*Direction*
Copy out exactly the lines from the first line of the material below through the line containing "scene.camera = cam", and nothing beyond them.

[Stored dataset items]
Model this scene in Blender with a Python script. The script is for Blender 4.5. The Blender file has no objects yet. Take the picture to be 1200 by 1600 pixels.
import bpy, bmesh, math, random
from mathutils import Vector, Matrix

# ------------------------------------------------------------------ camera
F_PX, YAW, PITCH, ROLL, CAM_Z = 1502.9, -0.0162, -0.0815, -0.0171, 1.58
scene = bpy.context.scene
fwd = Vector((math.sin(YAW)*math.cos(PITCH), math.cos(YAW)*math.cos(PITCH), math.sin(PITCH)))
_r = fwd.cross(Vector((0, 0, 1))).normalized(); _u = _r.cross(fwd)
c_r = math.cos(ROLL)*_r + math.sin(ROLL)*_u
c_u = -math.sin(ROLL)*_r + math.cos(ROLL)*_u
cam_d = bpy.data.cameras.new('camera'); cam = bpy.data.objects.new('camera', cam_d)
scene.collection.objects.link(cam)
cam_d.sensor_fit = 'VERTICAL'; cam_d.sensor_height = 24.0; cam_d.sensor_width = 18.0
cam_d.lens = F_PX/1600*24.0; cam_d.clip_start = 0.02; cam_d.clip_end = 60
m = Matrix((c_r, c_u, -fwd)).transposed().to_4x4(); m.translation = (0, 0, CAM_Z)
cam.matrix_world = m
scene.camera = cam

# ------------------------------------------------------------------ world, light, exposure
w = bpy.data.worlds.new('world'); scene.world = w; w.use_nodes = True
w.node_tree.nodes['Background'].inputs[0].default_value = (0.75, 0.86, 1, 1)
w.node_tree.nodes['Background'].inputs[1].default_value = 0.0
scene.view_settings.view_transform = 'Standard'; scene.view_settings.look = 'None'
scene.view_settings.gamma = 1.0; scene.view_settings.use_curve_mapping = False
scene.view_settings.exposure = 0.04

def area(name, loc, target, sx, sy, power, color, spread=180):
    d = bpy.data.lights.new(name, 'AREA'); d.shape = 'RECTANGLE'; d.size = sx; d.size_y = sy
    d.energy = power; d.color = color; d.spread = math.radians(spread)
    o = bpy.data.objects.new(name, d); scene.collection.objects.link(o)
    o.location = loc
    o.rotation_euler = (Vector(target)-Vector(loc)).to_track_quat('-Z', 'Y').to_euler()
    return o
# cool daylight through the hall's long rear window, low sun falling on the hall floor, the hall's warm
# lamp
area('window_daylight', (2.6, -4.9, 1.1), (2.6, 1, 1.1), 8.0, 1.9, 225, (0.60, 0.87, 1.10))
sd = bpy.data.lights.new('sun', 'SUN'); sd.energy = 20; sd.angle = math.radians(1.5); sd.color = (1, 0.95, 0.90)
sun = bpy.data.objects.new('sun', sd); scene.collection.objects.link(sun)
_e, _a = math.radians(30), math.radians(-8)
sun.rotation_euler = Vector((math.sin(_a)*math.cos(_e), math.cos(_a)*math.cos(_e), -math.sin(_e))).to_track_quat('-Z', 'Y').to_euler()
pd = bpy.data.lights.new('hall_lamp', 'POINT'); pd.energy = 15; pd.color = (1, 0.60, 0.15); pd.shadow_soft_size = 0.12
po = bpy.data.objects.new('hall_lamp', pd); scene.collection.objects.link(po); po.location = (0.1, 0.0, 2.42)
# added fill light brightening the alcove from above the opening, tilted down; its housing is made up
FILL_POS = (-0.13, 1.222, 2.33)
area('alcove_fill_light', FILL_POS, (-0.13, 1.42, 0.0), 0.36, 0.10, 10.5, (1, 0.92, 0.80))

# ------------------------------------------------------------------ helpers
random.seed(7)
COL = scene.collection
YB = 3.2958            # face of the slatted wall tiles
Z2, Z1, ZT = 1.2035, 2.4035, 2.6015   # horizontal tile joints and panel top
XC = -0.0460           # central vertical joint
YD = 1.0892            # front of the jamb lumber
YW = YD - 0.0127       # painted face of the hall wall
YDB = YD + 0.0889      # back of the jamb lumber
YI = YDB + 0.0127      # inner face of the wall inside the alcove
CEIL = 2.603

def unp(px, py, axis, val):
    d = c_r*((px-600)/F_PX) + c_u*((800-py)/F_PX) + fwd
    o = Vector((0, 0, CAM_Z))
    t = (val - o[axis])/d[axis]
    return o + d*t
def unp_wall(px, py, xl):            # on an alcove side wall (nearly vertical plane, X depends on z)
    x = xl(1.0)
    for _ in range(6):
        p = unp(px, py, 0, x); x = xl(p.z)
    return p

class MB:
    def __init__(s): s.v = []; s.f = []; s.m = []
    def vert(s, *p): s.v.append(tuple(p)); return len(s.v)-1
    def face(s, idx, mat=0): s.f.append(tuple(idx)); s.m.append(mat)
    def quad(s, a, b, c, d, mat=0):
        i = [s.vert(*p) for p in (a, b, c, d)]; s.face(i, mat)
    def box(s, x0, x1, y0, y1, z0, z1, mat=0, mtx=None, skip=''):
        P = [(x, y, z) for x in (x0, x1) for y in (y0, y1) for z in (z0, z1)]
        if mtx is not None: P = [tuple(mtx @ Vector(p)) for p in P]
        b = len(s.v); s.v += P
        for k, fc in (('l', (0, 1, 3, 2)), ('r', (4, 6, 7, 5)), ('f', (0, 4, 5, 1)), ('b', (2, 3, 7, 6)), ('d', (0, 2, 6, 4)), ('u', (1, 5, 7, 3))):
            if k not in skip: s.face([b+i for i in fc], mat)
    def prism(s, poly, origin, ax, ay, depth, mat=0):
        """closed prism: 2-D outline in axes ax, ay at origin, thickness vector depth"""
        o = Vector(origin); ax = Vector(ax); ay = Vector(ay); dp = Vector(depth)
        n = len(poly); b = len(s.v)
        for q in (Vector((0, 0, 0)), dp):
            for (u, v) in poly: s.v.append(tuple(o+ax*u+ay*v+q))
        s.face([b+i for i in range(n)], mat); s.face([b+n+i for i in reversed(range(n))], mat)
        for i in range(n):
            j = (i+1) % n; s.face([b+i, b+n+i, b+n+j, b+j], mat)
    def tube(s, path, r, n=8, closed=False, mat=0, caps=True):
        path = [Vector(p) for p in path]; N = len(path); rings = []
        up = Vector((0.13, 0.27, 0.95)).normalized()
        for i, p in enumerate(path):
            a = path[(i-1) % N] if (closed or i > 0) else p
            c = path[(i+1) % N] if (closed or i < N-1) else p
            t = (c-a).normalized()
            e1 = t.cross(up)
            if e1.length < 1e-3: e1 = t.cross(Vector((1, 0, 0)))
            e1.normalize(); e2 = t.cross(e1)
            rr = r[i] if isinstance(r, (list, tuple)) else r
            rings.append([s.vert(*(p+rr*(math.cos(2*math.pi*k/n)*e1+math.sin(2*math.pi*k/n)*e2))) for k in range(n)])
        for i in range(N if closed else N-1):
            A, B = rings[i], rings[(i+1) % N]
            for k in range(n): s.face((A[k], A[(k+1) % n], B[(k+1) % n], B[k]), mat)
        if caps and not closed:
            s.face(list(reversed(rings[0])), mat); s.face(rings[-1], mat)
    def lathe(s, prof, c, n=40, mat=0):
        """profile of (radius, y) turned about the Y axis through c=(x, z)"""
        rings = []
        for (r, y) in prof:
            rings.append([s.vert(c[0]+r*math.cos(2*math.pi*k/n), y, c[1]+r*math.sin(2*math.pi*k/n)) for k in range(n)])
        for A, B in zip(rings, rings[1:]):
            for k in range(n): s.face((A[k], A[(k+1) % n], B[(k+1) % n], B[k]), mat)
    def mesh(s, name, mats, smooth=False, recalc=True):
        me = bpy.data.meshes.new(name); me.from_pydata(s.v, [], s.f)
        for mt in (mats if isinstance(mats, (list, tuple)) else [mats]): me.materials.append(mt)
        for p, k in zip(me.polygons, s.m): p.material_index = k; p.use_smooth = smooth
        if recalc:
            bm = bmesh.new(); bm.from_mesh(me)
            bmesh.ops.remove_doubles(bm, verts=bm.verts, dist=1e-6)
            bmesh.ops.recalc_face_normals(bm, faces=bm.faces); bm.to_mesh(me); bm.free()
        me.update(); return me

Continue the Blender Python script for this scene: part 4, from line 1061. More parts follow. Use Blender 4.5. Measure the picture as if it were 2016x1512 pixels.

*Output for this exercise*
Model this scene in Blender with a Python script. The script is for Blender 4.5. The Blender file has no objects yet. Take the picture to be 1200 by 1600 pixels.
import bpy, bmesh, math, random
from mathutils import Vector, Matrix

# ------------------------------------------------------------------ camera
F_PX, YAW, PITCH, ROLL, CAM_Z = 1502.9, -0.0162, -0.0815, -0.0171, 1.58
scene = bpy.context.scene
fwd = Vector((math.sin(YAW)*math.cos(PITCH), math.cos(YAW)*math.cos(PITCH), math.sin(PITCH)))
_r = fwd.cross(Vector((0, 0, 1))).normalized(); _u = _r.cross(fwd)
c_r = math.cos(ROLL)*_r + math.sin(ROLL)*_u
c_u = -math.sin(ROLL)*_r + math.cos(ROLL)*_u
cam_d = bpy.data.cameras.new('camera'); cam = bpy.data.objects.new('camera', cam_d)
scene.collection.objects.link(cam)
cam_d.sensor_fit = 'VERTICAL'; cam_d.sensor_height = 24.0; cam_d.sensor_width = 18.0
cam_d.lens = F_PX/1600*24.0; cam_d.clip_start = 0.02; cam_d.clip_end = 60
m = Matrix((c_r, c_u, -fwd)).transposed().to_4x4(); m.translation = (0, 0, CAM_Z)
cam.matrix_world = m
scene.camera = cam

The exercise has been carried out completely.